Mit 41 Jahren wird der Mann aus dem Kanton Appenzell Ausserrhoden auf tragische Weise alleinerziehend. Bei einer Wanderung im August 1994 im Alpstein verunglückt seine Ehefrau tödlich. Die beiden Töchter sind damals zwei und vier Jahre alt.
Kurz darauf gab er seine Erwerbstätigkeit vollständig auf, um sich ausschliesslich um seine Töchter zu kümmern. Mit der Witwerrente, den Halbwaisenrenten und Ergänzungsleistungen resultierte ein monatliches Einkommen von rund 5000 Franken. Als die jüngere Tochter 18-jährig wurde und er 57 Jahre alt war, zahlte die Ausgleichskasse Appenzell Ausserrhoden keine Witwerrente mehr; für eine Witwe hingegen wäre sie lebenslänglich geflossen.
Das Bundesgericht lehnte im Mai 2012 eine Beschwerde gegen die gestoppte Rente ab. Doch der Mann kämpfte weiter und bekam zehn Jahre später doch noch Recht. Im Oktober 2022 taxierte der Europäische Gerichtshof für Menschenrechte die Schweizer Praxis als männerdiskriminierend.
Gemäss dem Urteil aus Strassburg verlangte der mittlerweile 70-jährige Familienvater von der Schweiz insgesamt rund 189'000 Franken Nachzahlungen. In der Forderung enthalten sind auch die Ergänzungsleistungen (EL), die er nach dem Verlust der Witwerrente verlor - und Radio- und TV-Gebühren, von denen er als EL-Bezüger befreit gewesen wäre.
Am 5. Dezember 2022 beantragte der Mann, das Bundesgerichtsurteil aus dem Jahr 2012 zu revidieren. Das Bundesgericht ist aber nicht darauf eingetreten, wie aus einem am Freitag publizierten Entscheid hervorgeht. Die Richter begründen ihr Urteil mit der Bereitschaft des Bundes, dem Mann, der mittlerweile in Südamerika lebt, knapp 64'000 Franken als Ersatz für die entgangenen Witwerrenten nachzuzahlen. Damit ist in den Augen des Bundesgerichts die Verletzung der Menschenrechtskonvention geheilt.
Die Vergleichsverhandlungen führte das Bundesamt für Justiz. Es beantragte am 25. April 2023, das Revisionsgesuch abzuschreiben, weil es mit dem Angebot des Bundes gegenstandslos geworden sei.

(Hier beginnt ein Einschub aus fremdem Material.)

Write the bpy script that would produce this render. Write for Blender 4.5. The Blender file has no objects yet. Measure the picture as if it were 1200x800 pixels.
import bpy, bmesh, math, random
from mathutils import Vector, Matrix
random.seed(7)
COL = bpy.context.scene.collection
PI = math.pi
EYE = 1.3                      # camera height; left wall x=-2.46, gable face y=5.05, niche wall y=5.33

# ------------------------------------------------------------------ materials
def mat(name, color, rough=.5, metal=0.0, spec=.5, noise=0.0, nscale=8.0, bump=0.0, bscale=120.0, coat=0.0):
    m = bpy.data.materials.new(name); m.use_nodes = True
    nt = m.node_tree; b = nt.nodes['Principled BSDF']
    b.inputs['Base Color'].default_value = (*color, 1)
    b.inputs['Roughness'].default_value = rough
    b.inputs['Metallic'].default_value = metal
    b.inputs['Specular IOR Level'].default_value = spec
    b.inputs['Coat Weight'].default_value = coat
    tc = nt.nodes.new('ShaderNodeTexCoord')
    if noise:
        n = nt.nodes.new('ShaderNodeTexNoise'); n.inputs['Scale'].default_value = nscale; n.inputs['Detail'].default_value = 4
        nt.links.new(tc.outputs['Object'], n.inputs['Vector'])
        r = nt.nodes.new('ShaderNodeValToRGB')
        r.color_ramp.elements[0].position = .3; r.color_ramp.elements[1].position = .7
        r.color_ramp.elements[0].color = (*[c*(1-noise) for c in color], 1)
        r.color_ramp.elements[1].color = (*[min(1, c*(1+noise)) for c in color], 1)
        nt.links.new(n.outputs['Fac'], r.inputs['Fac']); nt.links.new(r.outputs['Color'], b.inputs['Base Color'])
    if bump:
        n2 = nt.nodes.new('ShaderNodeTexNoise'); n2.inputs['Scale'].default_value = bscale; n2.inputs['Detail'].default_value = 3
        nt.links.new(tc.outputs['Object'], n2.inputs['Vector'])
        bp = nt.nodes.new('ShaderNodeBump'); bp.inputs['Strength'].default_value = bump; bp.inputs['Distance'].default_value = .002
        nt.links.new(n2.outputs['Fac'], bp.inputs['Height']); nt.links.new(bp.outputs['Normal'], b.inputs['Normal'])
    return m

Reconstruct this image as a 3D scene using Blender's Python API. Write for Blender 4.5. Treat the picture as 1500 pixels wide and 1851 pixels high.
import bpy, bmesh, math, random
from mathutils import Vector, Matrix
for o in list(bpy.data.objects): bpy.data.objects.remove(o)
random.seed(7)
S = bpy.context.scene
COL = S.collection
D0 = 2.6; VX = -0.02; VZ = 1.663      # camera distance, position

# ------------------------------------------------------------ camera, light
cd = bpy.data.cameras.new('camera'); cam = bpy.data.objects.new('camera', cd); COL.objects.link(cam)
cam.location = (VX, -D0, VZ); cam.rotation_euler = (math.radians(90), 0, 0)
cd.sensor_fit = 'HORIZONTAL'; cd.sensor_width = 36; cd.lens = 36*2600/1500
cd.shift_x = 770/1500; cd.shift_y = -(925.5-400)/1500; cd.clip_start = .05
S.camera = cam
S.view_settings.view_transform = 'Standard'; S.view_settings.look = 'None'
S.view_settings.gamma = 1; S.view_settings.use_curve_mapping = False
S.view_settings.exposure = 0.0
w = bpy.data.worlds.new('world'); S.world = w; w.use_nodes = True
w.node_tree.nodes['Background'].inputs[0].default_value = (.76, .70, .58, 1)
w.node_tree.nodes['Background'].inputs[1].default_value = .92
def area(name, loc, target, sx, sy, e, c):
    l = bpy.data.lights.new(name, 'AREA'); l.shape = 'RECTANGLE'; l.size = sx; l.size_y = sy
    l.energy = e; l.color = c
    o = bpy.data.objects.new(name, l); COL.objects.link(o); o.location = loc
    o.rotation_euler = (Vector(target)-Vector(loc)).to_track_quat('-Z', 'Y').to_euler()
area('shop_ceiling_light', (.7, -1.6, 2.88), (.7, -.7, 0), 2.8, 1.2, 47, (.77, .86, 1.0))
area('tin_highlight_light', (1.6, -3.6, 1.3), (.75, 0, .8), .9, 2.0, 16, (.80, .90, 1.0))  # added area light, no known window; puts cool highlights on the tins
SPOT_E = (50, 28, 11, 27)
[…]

Der Mann war damit aber nicht zufrieden. Wie der «Tages-Anzeiger» im letzten Mai berichtete, erklärte er die Verhandlungen für gescheitert. Er kündigte an, sich notfalls erneut an den Europäischen Gerichtshof für Menschenrechte zu wenden - um auch für die entgangenen Ergänzungsleistungen entschädigt zu werden.
Auf politischer Ebene schlägt der Bund vor, dass Hinterbliebene künftig längstens bis zum 25. Geburtstag des jüngsten Kindes eine Witwenrente erhalten. Mit dieser genderneutralen Regelung und anderen Reformelementen geht der Bund davon aus, dass die AHV jährlich um einen dreistelligen Millionenbetrag entlastet wird. Bis 2035, wenn das System seine volle Wirkung entfaltet, sollen es 810 Millionen sein. Die Vernehmlassung zur Reform endet am 29. März.